What is needed:
Every record that follows must be duplicated exactly, with images left out.

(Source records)

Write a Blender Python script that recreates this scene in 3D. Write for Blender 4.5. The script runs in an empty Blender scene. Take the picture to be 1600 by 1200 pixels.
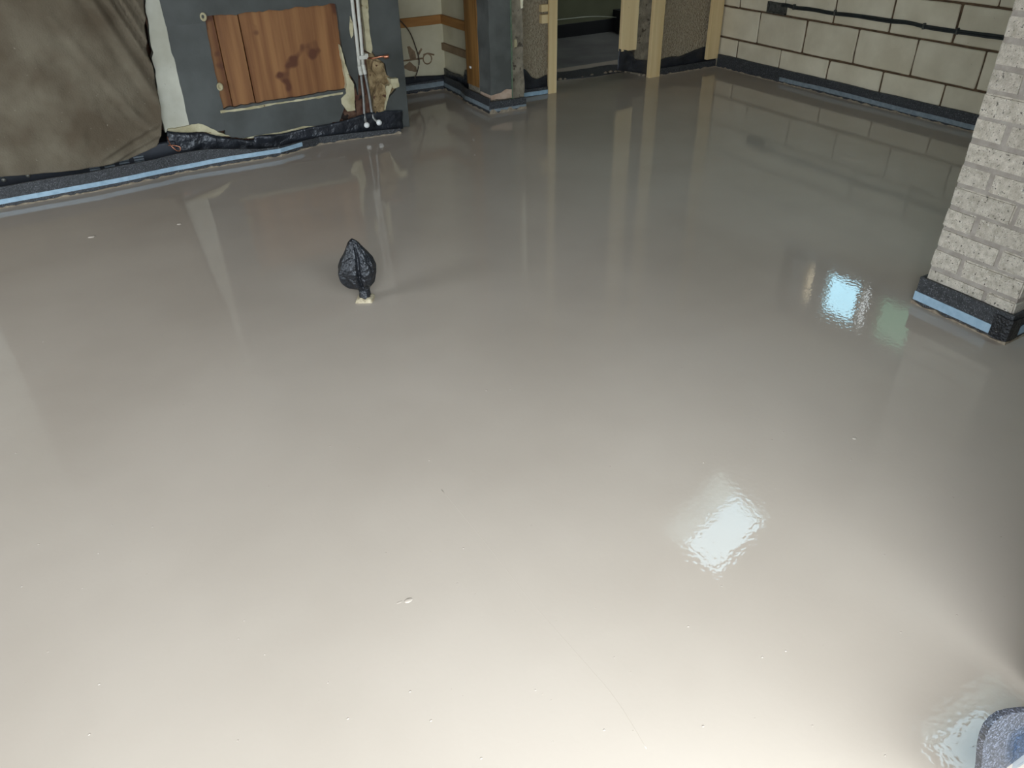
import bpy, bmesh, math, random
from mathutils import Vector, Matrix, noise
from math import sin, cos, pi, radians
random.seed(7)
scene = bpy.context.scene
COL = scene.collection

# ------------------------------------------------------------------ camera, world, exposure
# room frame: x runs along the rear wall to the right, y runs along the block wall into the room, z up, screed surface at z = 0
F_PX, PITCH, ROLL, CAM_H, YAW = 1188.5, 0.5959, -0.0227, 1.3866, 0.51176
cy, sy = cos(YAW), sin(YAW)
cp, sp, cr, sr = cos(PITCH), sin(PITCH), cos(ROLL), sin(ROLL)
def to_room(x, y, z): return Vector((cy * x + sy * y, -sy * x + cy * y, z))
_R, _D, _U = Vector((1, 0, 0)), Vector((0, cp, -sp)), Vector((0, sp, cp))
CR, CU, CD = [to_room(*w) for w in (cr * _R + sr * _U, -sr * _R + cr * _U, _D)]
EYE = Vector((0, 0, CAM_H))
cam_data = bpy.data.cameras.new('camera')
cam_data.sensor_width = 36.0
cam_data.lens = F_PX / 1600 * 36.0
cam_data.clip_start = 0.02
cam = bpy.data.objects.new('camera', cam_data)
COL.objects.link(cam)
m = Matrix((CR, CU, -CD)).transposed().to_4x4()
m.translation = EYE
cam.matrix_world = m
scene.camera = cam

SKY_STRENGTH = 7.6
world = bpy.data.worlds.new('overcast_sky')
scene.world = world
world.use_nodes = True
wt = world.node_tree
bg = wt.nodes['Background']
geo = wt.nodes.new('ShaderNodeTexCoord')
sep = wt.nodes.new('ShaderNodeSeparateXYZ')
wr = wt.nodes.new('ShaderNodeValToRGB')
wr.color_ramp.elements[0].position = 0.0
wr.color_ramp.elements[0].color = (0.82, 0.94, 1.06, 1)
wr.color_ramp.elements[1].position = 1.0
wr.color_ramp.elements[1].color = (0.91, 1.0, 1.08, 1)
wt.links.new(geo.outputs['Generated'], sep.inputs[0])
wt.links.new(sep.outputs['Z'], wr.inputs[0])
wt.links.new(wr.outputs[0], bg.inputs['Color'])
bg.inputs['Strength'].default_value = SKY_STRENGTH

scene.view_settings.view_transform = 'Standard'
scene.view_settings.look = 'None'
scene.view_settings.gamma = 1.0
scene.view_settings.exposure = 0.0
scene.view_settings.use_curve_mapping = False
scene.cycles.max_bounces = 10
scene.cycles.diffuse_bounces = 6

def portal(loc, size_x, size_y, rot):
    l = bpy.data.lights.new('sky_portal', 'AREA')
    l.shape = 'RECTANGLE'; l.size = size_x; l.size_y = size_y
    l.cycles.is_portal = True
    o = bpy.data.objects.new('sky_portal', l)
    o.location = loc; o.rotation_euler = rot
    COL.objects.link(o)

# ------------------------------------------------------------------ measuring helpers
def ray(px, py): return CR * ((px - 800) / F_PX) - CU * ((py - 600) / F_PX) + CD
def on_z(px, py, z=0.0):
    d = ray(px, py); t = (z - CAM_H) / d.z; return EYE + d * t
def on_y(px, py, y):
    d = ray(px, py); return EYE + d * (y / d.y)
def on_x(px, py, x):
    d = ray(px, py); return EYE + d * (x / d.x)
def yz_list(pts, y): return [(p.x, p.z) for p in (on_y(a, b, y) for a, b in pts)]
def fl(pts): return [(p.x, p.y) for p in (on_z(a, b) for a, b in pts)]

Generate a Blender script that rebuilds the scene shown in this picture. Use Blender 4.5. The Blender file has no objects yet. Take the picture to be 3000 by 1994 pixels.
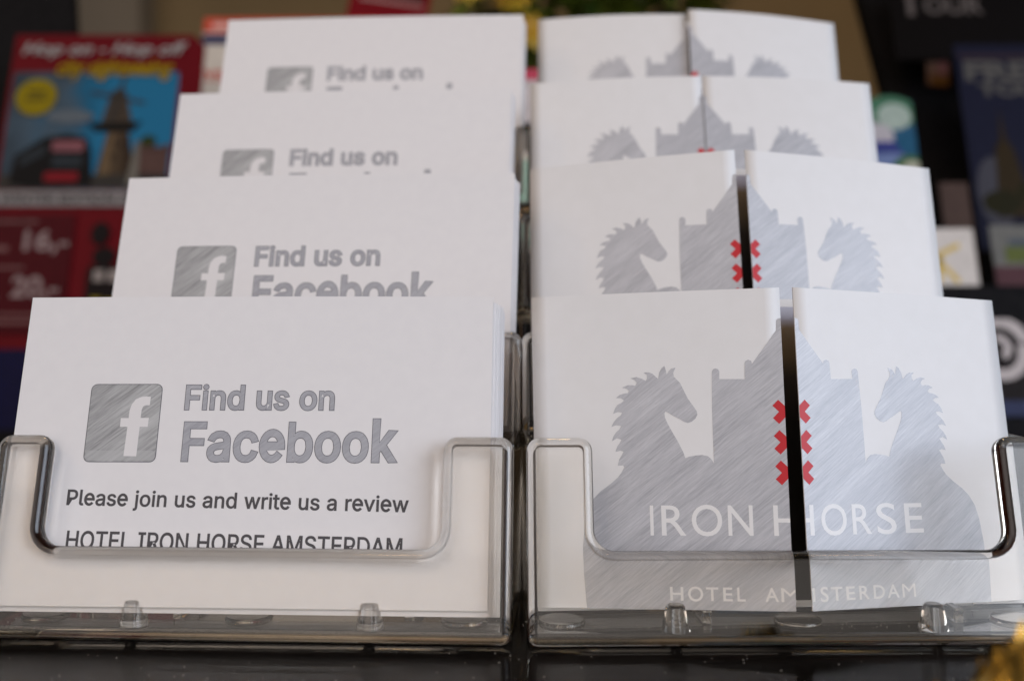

Completed task:
Write a Blender Python script that recreates this scene in 3D. Write for Blender 4.5. The script runs in an empty Blender scene. Take the picture to be 1600 by 1200 pixels.
import bpy, bmesh, math, random
from mathutils import Vector, Matrix, noise
from math import sin, cos, pi, radians
random.seed(7)
scene = bpy.context.scene
COL = scene.collection

# ------------------------------------------------------------------ camera, world, exposure
# room frame: x runs along the rear wall to the right, y runs along the block wall into the room, z up, screed surface at z = 0
F_PX, PITCH, ROLL, CAM_H, YAW = 1188.5, 0.5959, -0.0227, 1.3866, 0.51176
cy, sy = cos(YAW), sin(YAW)
cp, sp, cr, sr = cos(PITCH), sin(PITCH), cos(ROLL), sin(ROLL)
def to_room(x, y, z): return Vector((cy * x + sy * y, -sy * x + cy * y, z))
_R, _D, _U = Vector((1, 0, 0)), Vector((0, cp, -sp)), Vector((0, sp, cp))
CR, CU, CD = [to_room(*w) for w in (cr * _R + sr * _U, -sr * _R + cr * _U, _D)]
EYE = Vector((0, 0, CAM_H))
cam_data = bpy.data.cameras.new('camera')
cam_data.sensor_width = 36.0
cam_data.lens = F_PX / 1600 * 36.0
cam_data.clip_start = 0.02
cam = bpy.data.objects.new('camera', cam_data)
COL.objects.link(cam)
m = Matrix((CR, CU, -CD)).transposed().to_4x4()
m.translation = EYE
cam.matrix_world = m
scene.camera = cam

SKY_STRENGTH = 7.6
world = bpy.data.worlds.new('overcast_sky')
scene.world = world
world.use_nodes = True
wt = world.node_tree
bg = wt.nodes['Background']
geo = wt.nodes.new('ShaderNodeTexCoord')
sep = wt.nodes.new('ShaderNodeSeparateXYZ')
wr = wt.nodes.new('ShaderNodeValToRGB')
wr.color_ramp.elements[0].position = 0.0
wr.color_ramp.elements[0].color = (0.82, 0.94, 1.06, 1)
wr.color_ramp.elements[1].position = 1.0
wr.color_ramp.elements[1].color = (0.91, 1.0, 1.08, 1)
wt.links.new(geo.outputs['Generated'], sep.inputs[0])
wt.links.new(sep.outputs['Z'], wr.inputs[0])
wt.links.new(wr.outputs[0], bg.inputs['Color'])
bg.inputs['Strength'].default_value = SKY_STRENGTH

scene.view_settings.view_transform = 'Standard'
scene.view_settings.look = 'None'
scene.view_settings.gamma = 1.0
scene.view_settings.exposure = 0.0
scene.view_settings.use_curve_mapping = False
scene.cycles.max_bounces = 10
scene.cycles.diffuse_bounces = 6

def portal(loc, size_x, size_y, rot):
    l = bpy.data.lights.new('sky_portal', 'AREA')
    l.shape = 'RECTANGLE'; l.size = size_x; l.size_y = size_y
    l.cycles.is_portal = True
    o = bpy.data.objects.new('sky_portal', l)
    o.location = loc; o.rotation_euler = rot
    COL.objects.link(o)

# ------------------------------------------------------------------ measuring helpers
def ray(px, py): return CR * ((px - 800) / F_PX) - CU * ((py - 600) / F_PX) + CD
def on_z(px, py, z=0.0):
    d = ray(px, py); t = (z - CAM_H) / d.z; return EYE + d * t
def on_y(px, py, y):
    d = ray(px, py); return EYE + d * (y / d.y)
def on_x(px, py, x):
    d = ray(px, py); return EYE + d * (x / d.x)
def yz_list(pts, y): return [(p.x, p.z) for p in (on_y(a, b, y) for a, b in pts)]
def fl(pts): return [(p.x, p.y) for p in (on_z(a, b) for a, b in pts)]

Generate a Blender script that rebuilds the scene shown in this picture. Use Blender 4.5. The Blender file has no objects yet. Take the picture to be 3000 by 1994 pixels.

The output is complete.